Symphonie Fantastique is a program symphony composed by Hector Berlioz.

Meta

Originally the symphony was paired with a story meant to be read along with as the symphony played as is typical in the program symphony style. Later in life, Hector Berlioz excluded the program completely. Some suspect he regretted this aspect of the work.

Context

Leonard Bernstein described the symphony as the first musical expedition into psychedelia because of its hallucinatory and dream-like nature, and because history suggests Berlioz composed at least a portion of it under the influence of opium. According to Bernstein, "Berlioz tells it like it is. You take a trip, you wind up screaming at your own funeral."

Movements

Each title is translated to english.

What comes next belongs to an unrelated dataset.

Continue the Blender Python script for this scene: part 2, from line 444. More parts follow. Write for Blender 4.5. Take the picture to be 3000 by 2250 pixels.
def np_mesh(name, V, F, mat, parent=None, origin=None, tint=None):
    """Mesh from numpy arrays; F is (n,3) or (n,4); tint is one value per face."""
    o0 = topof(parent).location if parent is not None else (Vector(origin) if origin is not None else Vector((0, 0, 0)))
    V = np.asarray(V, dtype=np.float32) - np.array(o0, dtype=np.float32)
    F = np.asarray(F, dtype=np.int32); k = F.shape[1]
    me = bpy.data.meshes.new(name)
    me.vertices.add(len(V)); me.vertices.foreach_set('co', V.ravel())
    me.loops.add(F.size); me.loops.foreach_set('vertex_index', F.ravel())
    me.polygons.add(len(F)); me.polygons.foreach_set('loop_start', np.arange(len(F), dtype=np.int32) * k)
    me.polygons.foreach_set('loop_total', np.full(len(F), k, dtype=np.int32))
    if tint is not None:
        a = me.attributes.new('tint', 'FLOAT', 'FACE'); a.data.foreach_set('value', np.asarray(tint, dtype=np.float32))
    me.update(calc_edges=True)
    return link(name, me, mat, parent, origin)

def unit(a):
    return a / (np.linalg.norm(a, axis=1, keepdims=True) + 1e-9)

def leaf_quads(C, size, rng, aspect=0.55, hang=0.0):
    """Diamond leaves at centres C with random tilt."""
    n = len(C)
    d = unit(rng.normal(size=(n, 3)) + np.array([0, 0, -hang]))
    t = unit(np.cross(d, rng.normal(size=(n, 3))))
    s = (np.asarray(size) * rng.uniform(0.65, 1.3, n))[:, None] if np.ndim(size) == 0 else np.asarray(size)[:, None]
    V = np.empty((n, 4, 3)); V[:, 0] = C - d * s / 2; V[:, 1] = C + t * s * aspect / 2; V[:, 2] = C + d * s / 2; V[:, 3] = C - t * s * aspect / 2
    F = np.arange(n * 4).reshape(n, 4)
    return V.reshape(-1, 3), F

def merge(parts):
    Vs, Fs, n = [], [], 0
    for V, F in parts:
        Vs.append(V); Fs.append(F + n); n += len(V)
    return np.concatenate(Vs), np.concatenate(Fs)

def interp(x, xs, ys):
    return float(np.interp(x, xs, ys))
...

Each description is a paraphrasing program passed out to the audience before the symphony played.

  • “Daydreams - Passions"

    • The listener hears the motif “idée fixe” while the character is introduced to "the beloved" - the woman who inspires their creative passions.
    • The beloved is referred to in the musical notation as a named motif “idée fixe” which translates literally to “an idea or desire that dominates the mind; an obsession.”
  • “A ball"

    • The artist goes to many places, meets many people - but still envisions his beloved and the passion it invokes.
  • ”Scene in the country"

    • The artist feels some calm in a peaceful setting as a pastoral duet happens to sing nearby. But he has missed his beloved.
    • What if his beloved betrays him? The song transitions to sounds of rolling thunder before ending.
  • “March to the scaffold"

    • The artist attempts suicide with opium and experiences hallucinations.
    • He dreams that he has killed his beloved, that he is condemned, led to the scaffold and is witnessing his own execution. The procession advances to the sound of a march that is sometimes sombre and wild, and sometimes brilliant and solemn, in which a dull sound of heavy footsteps follows without transition the loudest outbursts.
    • At the end of the march, the first four bars of the *idée fixe* (the beloved) reappear like a final thought of love interrupted by the fatal blow.